So my 60 Lincoln has a sick carb. Turns out one of the problems was one half of the float had a pinhole leak. And we know what that means. Sooo... Dipping the float in hot water didnt produce any bubbles that I could see so I got an idea. Basically, I put the float on the oven at 275F for oh about 10 minutes. See that little brown spot? That's the pinhole! And it wasn't on a seam like I thought it would be. As the gasoline in it heated up it left residue on the outside of the float. Guy I work with who has a bunch of bikes taught me this. A tiny dab of Seal-All and she'll be right as rain.
The trouble with either repair is that you have made the float a litte heavier than what it should be. That doesn't do the fuel level in the float bowl ant good.
being heavier or not suddent matter. the float does not work until its raises high enough to cut off the needle valve. the only time when it will matter is when its so heavy it doesnt float. lol.
I'd solder it. I've done a few of them over the years and they worked fine. Make sure that the area that the solder has to stick to is clean though.
Glad this repair worked for you. But I'd be a little skittish about putting a semi-sealed container of gasoline in an oven or on a stovetop. That's why the preferred method is to work outside of the house with a pan of pre-heated water.
I think its a good tip and thanks for posting. I always assumed it was trash if it had a pin hole. Hey, hot water on the stove can't be any worse than pistons in the dishwasher or wrinkle painted valve covers in the oven. My wife used to be sooo touchy about her kitchen.
I've soldered them, but it's really tricky. It takes very little heat from the soldering iron to heat the air inside the float....blowing the solder right out of the hole you're trying to fix. But, with a buttload of patience, it can be done. Oh, and the tiny bit of solder needed to fill a pinhole will not affect the weight
Great tip on finding the hole. I've soldered a few myself, never added enough weight to affect the float function
Actually weight is why I used the Seal-All. It's great stuff, up there with Kroil. A little smear of it and it's sealed. The stuff is just not affected by gas. I soldered a float once and it was a PITA. This stuff took 10 seconds to do. Oh, another thing I found when doing the carb, the float pin was missing! I cobbled up something from my pile of watch parts that worked though. That and the choke was full of crud and the accelerator pump was cracked... Usual crap.
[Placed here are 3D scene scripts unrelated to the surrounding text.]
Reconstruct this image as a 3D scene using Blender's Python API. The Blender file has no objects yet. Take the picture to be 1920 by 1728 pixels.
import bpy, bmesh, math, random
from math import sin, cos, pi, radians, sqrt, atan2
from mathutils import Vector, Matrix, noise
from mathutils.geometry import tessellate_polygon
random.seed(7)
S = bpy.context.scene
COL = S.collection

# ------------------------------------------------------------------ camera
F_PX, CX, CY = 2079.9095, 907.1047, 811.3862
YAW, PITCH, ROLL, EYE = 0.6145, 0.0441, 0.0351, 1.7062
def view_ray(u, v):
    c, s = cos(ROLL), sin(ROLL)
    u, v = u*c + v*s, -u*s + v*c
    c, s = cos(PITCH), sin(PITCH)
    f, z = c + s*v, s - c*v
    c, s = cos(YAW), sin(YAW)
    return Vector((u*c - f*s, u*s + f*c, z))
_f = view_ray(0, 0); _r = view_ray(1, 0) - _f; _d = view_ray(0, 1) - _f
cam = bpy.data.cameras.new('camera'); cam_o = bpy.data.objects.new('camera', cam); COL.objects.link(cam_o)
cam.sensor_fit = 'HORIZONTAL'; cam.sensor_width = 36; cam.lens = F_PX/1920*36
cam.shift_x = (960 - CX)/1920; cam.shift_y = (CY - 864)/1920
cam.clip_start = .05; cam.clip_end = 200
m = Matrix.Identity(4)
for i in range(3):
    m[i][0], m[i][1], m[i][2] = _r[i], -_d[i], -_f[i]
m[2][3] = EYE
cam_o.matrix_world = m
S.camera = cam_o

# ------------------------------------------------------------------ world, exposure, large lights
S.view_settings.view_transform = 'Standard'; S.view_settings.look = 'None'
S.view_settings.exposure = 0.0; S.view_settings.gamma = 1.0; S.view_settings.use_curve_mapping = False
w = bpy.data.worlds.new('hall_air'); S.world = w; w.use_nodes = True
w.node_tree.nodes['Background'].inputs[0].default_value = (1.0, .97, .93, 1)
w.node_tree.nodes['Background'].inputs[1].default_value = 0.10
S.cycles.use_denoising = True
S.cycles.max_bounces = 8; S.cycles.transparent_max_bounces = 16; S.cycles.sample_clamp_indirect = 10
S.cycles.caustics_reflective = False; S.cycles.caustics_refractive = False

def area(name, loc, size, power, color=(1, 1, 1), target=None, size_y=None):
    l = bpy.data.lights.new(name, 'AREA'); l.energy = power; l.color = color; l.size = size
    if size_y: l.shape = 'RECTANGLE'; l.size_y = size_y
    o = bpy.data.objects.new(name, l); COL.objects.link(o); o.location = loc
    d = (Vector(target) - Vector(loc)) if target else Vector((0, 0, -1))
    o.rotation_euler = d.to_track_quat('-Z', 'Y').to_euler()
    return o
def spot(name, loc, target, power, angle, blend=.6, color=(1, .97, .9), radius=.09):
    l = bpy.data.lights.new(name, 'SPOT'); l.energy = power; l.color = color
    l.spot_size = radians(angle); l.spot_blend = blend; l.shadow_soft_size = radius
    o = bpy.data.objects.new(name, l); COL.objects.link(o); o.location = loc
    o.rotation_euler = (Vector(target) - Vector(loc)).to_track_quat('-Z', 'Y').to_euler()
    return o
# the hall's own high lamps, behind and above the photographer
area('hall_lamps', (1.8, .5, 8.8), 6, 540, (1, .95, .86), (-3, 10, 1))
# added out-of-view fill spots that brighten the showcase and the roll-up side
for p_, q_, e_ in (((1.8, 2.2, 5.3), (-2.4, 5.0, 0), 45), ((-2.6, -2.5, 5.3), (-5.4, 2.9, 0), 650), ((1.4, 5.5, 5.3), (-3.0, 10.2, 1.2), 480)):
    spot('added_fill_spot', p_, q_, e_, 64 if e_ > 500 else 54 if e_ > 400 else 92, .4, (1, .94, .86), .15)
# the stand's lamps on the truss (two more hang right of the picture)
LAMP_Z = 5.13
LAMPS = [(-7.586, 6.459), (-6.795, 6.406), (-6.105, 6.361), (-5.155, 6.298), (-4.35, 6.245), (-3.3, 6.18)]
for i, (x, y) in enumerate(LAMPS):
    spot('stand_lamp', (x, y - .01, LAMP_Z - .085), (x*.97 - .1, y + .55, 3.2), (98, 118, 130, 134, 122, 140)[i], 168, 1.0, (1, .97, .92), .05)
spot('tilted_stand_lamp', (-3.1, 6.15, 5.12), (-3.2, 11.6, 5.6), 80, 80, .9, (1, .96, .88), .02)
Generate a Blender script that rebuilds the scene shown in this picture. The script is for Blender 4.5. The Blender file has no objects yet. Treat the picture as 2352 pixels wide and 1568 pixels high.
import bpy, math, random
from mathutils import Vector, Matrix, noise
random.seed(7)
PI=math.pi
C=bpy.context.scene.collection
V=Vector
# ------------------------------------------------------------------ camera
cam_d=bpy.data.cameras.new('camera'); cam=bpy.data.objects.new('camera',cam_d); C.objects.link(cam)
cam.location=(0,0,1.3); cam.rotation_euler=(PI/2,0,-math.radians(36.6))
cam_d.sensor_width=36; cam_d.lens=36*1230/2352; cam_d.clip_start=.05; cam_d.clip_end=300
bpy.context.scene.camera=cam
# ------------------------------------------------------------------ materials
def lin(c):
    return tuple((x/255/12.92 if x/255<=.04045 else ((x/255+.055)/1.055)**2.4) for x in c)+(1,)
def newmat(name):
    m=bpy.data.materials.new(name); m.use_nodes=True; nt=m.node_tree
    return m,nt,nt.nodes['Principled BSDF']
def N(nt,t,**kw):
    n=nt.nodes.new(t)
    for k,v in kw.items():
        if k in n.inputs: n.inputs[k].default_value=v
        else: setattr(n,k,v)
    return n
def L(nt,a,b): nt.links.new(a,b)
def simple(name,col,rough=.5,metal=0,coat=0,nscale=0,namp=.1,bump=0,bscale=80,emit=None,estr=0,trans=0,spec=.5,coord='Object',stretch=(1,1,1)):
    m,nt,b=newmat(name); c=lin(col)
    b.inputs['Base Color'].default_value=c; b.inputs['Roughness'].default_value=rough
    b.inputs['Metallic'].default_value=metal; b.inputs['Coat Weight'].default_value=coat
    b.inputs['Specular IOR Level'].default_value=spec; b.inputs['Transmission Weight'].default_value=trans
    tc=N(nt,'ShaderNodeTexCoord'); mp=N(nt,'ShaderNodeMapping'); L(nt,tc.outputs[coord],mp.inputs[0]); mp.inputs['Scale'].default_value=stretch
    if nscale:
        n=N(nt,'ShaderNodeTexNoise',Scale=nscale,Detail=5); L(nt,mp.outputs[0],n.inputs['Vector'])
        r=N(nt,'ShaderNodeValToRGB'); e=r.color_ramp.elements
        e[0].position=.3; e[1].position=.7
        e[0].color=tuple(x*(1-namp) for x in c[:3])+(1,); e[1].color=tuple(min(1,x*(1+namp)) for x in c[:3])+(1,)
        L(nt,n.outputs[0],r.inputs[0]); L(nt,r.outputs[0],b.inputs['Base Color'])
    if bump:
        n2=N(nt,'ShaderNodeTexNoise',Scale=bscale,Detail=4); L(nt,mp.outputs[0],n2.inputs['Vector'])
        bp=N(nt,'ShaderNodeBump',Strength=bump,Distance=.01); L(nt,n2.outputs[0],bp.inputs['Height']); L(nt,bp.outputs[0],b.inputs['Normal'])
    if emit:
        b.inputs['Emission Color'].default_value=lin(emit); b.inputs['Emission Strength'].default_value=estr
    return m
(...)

The monster should run a bit better now!
A slightly heavier float isn't probably going to be a big issue, but technically a heavier float would need to be adjusted slightly lower. The problem is trying to figure out how much of a change to make. The correct float level doesn't just keep the carb from flooding out. It also effects the fuel mixture. I've taken a high speed lean surge out of a carb by raising the float level 1/16" or less.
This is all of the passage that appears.